Gibbs, thriving in 11th season, defies coaching burnout theory


December 08, 1991|By VITO STELLINO

Remember the coaching burnout theory?

Dick Vermeil, who walked away from the Philadelphia Eagles coaching job after the 1982 season, virtually invented the syndrome, and Al Davis, the Los Angeles Raiders czar, was quick to jump on the bandwagon.

Davis likes to say that it's difficult for a coach to last longer than a decade these days in the pressure-cooker job.

Maybe it's time for Davis to take a long look at Joe Gibbs.

The coach of the Washington Redskins shows no signs of burnout. Eleven years into the job at age 51, his competitive fires burn as brightly as ever.

Just look at his performance last week at halftime in Anaheim, Calif. His team was 11-1, leading the Los Angeles Rams, 7-6, and he had a chair-throwing tirade.

Sure, the team was lethargic, but the players had a seven-hour, cross-country flight the night before and were playing just well enough to stay ahead of a team they knew they could beat.

That wasn't up to Gibbs' standards, and he let them know it. The result was a 27-6 victory.

After the game, he brushed it off by saying it wasn't up to the standards of the halftime tirade he had in Philadelphia five years ago, when he lost his breath while clearing a table of a bunch of oranges.

Joe Bugel, his former assistant coach who'll be across the field today in Phoenix, remembers that tirade.

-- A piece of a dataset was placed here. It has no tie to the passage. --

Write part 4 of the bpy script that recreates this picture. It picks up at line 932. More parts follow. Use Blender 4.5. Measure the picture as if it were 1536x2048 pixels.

"I mean, his veins were popping out. He went down for the count. He had to take an eight. That was scary," he said.

After the Redskins had wrapped up the victory over the Rams and the division title, NFL Films had a cameraman in the locker room recording the scene.

After shaking hands with the players as they entered the locker room, he shouted, "Hey, next week now, next week, home field, huh, next week home field."

He then said twice, "Good job, men."

But before he saluted them for a good job, he reminded them of the next goal: getting one more win to get home-field advantage throughout the playoffs.

That little speech shows how Gibbs always is looking ahead.

Of course, selling a game against sad-sack Phoenix is a tough job, but Gibbs always comes up with something. He reminded the players this week that the Cardinals upset Dallas coming off a bye week last year. It's coming off a bye week today.

Assuming the Redskins do win today, they'd have nothing at stake in their final two games, against the New York Giants and Philadelphia Eagles.

It'll be interesting to see if he plays Mark Rypien all the way in

those two games despite the risk of injury. Don't be surprised if he does, especially against two division foes. The message Gibbs will then be selling is pride.

It shows why Gibbs is in no danger of burning out. He always wants the next one.


In Anaheim, Calif., last week there were signs pleading for Georgia Frontiere to sell the Rams. In Indianapolis last week, there were so many Cleveland fans at the Hoosier Dome that it seemed like a Browns home game. In New York this week, Baltimore, St. Louis and Oakland will be among the cities making pitches for expansion teams.

Those three events don't seem to be related, but there is a thread running through all of them: They're the legacy of the late owner of the Baltimore Colts and Rams, Carroll Rosenbloom.

More than a decade after he drowned, Rosenbloom still casts a long shadow over the NFL.

It was Rosenbloom who traded the Colts for the Rams with Bob Irsay in 1972. It was Rosenbloom who moved the Rams from the Los Angeles Coliseum to Anaheim, leaving the Coliseum empty and setting the stage for the Raiders' bitter court battle and move. That court battle delayed expansion all during the 1980s. Once Davis pulled off his move, it opened the doors for the Colts and Cardinals to follow.

If it hadn't been for Rosenbloom, it's likely the Colts would be in Baltimore, the Cardinals would be in St. Louis, the Raiders would be in Oakland, the Rams would be at the L.A. Coliseum and the league probably would have expanded to Indianapolis and Phoenix in the mid-1980s.

Instead, Baltimore, St. Louis and Oakland will be among the nine or 10 (it's uncertain whether Raleigh-Durham, N.C., will make an appearance) cities scheduled to make presentations in New York this week.

Each city will be allowed a five-member delegation, except Baltimore, which will be allowed nine people because it has three ownership groups. Baltimore will have a three-man civic delegation, including Herbert Belgrad, chairman of the Maryland Stadium Authority; Matt DeVito, chairman of the Greater Baltimore Committee; and Bruce Hoffman, executive director of the stadium authority.

The three men leading the ownership groups, Malcolm Glazer, Leonard "Boogie" Weinglass and Tom Clancy, will be on hand, and each will be allowed to bring one colleague, although Clancy said he may go it alone. Glazer will be accompanied by his son Bryan and Weinglass by Mike Sullivan, president of Merry-Go-Round, a nationwide chain of clothing stores.